In Nevada incumbent GOP Sen. Dean Heller managed to hold off Democratic Rep. Shelley Berkley, besting her by 1 percentage point.

Senate Majority Leader Harry Reid (D-Nev.), who will keep his job, offered a warning and a bit of an olive branch, saying he believed the parties would be able to work together in the upper chamber.

"Now that the election is over, it's time to put politics aside and work together to find solutions," Reid said. "The strategy of obstruction, gridlock and delay was soundly rejected by the American people. Now, they are looking to us for solutions."

He also signaled that he might be ready to jump right into tackling a major challenge -- the looming fiscal cliff.

"This is no time for excuses," Reid said. "This is no time for putting things off until later. We can achieve big things when we work together. And the middle class is counting on us to achieve big things in the months ahead."

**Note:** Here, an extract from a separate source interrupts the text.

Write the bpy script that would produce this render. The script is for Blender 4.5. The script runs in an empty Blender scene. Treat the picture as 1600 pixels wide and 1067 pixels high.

In an early-morning statement, Senate Minority Leader Mitch McConnell (R-Ky.) focused his attention less on the lost opportunities in the Senate, and more on President Obama and the chances of actually working together. He indicated that Obama should not take the Democratic wins as too much of a mandate.

"The American people did two things: they gave President Obama a second chance to fix the problems that even he admits he failed to solve during his first four years in office, and they preserved Republican control of the House of Representatives," McConnell said. "The voters have not endorsed the failures or excesses of the President's first term, they have simply given him more time to finish the job they asked him to do together with a Congress that restored balance to Washington after two years of one-party control. Now it’s time for the President to propose solutions that actually have a chance of passing the Republican-controlled House of Representatives and a closely-divided Senate, step up to the plate on the challenges of the moment, and deliver in a way that he did not in his first four years in office."

Murray's counterpart at the National Republican Senatorial Committee, Sen. John Cornyn (R-Texas), sounded a less confrontational note, conceding defeat and suggesting the GOP had some soul-searching to do.

"It's clear that with our losses in the presidential race, and a number of key Senate races, we have a period of reflection and recalibration ahead for the Republican Party," Cornyn said. "While some will want to blame one wing of the party over the other, the reality is candidates from all corners of our GOP lost tonight. Clearly we have work to do in the weeks and months ahead."

This story has been updated to reflect Sen. Jon Tester's victory in Montana.